Warner Bros. Wanted Martin Scorsese to Not Kill Off One of the Characters in THE DEPARTED for a Sequel

Martin Scorsese’s The Departed was a great film, and it came to an end with so many of the main characters being killed off. Well, Warner Bros. didn’t like the idea of killing off all of the main characters and they wanted the filmmaker to spare one of two main characters so that they could make a sequel.

During an interview with GQ, Scorsese revealed: "What they wanted was a franchise. It wasn't about a moral issue of a person living or dying." The director went on to say that while the audiences at the initial test screenings loved the way the film played out, people from the studio were "very sad, because they just didn't want that movie."

The two main characters in the film were Matt Damon as Colin Sulivan, a mole for the Irish mob and Leonardo DiCaprio as William Costagan Jr., who was an undercover officer. After a series of twisty, wild, violent events, the film ends with both characters being killed.

He went on to explain: "They wanted the franchise. Which means: I can't work here anymore." The director went on to make Shutter Island with Paramount Pictures, which he describes as his "last studio film." Since then, he has gone out looking for independent funding for his movie, though Paramount still distributes them theatrically.
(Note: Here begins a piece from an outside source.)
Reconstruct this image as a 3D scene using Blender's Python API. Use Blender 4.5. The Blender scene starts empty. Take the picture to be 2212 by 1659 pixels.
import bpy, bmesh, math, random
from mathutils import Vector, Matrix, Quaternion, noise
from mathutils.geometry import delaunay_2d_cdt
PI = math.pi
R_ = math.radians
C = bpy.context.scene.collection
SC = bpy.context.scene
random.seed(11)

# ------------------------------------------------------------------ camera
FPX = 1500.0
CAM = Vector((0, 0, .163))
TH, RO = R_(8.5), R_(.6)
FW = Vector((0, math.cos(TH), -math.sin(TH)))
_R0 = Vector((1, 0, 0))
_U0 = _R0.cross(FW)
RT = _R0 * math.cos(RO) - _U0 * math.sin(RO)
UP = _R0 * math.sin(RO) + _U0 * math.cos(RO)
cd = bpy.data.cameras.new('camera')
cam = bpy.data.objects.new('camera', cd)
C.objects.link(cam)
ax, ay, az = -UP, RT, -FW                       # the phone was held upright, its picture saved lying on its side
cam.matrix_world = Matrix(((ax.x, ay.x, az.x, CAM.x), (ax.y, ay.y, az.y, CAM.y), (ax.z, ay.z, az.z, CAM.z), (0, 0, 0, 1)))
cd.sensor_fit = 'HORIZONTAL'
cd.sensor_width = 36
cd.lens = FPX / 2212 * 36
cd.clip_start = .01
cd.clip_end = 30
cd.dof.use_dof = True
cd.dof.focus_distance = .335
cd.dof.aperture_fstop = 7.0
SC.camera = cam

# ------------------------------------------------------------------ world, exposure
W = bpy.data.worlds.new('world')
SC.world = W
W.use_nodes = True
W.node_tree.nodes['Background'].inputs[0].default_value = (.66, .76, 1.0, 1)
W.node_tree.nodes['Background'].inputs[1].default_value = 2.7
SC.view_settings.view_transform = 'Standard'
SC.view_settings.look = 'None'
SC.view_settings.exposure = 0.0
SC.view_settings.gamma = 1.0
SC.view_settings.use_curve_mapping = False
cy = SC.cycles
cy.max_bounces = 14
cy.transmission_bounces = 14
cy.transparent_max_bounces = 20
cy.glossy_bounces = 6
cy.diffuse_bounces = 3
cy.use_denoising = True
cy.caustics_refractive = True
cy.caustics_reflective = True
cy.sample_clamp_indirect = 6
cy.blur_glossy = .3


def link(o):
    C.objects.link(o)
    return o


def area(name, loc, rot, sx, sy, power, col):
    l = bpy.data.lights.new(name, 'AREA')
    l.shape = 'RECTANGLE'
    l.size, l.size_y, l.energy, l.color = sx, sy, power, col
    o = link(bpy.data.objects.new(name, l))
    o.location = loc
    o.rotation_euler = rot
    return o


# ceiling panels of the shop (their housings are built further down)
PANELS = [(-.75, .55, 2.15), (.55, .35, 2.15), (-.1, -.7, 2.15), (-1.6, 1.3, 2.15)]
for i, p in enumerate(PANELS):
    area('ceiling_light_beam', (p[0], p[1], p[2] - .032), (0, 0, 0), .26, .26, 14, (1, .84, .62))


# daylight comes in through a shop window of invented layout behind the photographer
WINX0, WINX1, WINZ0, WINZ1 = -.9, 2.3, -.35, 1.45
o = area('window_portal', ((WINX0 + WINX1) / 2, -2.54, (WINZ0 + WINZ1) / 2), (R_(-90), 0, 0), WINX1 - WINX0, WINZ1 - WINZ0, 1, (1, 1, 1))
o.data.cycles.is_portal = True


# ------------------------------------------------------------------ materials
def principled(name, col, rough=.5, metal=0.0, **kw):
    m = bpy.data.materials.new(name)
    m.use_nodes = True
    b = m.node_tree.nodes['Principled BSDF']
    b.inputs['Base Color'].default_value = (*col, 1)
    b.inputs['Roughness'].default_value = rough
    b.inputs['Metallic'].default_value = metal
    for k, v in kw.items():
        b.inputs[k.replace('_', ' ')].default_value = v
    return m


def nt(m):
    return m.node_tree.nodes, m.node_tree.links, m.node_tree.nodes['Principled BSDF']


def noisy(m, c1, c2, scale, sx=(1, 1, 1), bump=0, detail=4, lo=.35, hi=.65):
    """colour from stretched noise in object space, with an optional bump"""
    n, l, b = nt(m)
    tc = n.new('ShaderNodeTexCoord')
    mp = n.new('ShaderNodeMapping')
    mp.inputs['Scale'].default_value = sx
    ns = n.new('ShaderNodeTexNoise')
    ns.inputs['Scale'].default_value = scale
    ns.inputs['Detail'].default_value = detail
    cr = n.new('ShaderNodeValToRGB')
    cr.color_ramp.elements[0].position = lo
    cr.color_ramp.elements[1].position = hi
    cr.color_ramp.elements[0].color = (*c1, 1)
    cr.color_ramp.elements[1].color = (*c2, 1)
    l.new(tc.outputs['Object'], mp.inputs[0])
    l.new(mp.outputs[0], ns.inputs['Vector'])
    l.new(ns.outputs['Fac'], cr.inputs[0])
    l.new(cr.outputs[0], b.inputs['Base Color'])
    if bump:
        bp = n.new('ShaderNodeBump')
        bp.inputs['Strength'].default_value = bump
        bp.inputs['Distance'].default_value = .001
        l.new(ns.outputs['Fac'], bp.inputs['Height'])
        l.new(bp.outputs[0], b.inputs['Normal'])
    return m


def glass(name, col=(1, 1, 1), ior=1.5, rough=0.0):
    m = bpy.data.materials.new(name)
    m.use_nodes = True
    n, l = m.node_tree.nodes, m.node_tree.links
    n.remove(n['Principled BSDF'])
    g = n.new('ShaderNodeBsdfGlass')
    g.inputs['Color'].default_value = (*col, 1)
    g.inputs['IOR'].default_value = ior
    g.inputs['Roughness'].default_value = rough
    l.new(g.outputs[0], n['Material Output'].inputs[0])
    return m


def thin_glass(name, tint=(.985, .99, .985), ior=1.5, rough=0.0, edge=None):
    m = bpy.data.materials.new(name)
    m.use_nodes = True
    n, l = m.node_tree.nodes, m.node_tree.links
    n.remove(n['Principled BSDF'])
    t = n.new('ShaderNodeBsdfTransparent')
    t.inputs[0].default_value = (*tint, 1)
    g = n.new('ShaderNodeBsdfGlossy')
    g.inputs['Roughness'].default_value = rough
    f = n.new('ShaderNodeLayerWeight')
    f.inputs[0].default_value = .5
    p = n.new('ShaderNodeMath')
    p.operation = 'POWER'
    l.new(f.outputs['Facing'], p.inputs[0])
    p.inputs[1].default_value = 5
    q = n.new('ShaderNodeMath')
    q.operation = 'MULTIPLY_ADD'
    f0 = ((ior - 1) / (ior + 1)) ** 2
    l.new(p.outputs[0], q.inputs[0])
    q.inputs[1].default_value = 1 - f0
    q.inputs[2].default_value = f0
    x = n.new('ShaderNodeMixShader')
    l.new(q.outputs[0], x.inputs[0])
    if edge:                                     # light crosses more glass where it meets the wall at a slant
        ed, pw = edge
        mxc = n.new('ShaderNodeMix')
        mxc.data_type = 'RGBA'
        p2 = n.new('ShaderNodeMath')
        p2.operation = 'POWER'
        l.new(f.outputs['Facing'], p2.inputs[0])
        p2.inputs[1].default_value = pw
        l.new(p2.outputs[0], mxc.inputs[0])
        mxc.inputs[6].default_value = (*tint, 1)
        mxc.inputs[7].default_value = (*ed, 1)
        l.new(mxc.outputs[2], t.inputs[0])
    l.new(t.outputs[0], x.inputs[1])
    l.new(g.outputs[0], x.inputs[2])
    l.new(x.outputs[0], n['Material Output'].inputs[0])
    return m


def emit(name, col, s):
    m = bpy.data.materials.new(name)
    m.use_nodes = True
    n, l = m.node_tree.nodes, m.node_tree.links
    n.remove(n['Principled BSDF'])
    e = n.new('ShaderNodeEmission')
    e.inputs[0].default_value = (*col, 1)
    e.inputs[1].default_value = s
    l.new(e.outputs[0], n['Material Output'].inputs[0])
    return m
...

Now, the studio could’ve made a sequel with Mark Wahlberg’s character, Sergeant Digman, who survived the ordeal. He previously pitched the studio on a sequel with screenwriter William "Bill" Monahan and their concept would have hopefully featured Robert De Niro and Brad Pitt, but it never panned out.

When talking about the pitch, Wahlberg said: "Let's just say the pitch didn't go very well. [Bill] didn't really have anything fleshed out, but he's the kind of guy you just trust to go and write something. And so when we were working on the script for Cocaine Cowboys and American Desperado, [I] said, 'Bill, just go write.' They like to have things well thought out and planned."

The actor added: “He assumed the studio would have the same response that everyone else did and let him go figure it out. But they like to have things well-thought out and planned, so that pitch didn’t go well.”

As for the idea, the movie is said to have been set "before, during, and after the action of the first film." In the end, The Departed is a film that stands on its own, and that’s perfectly fine! It really didn’t need a sequel.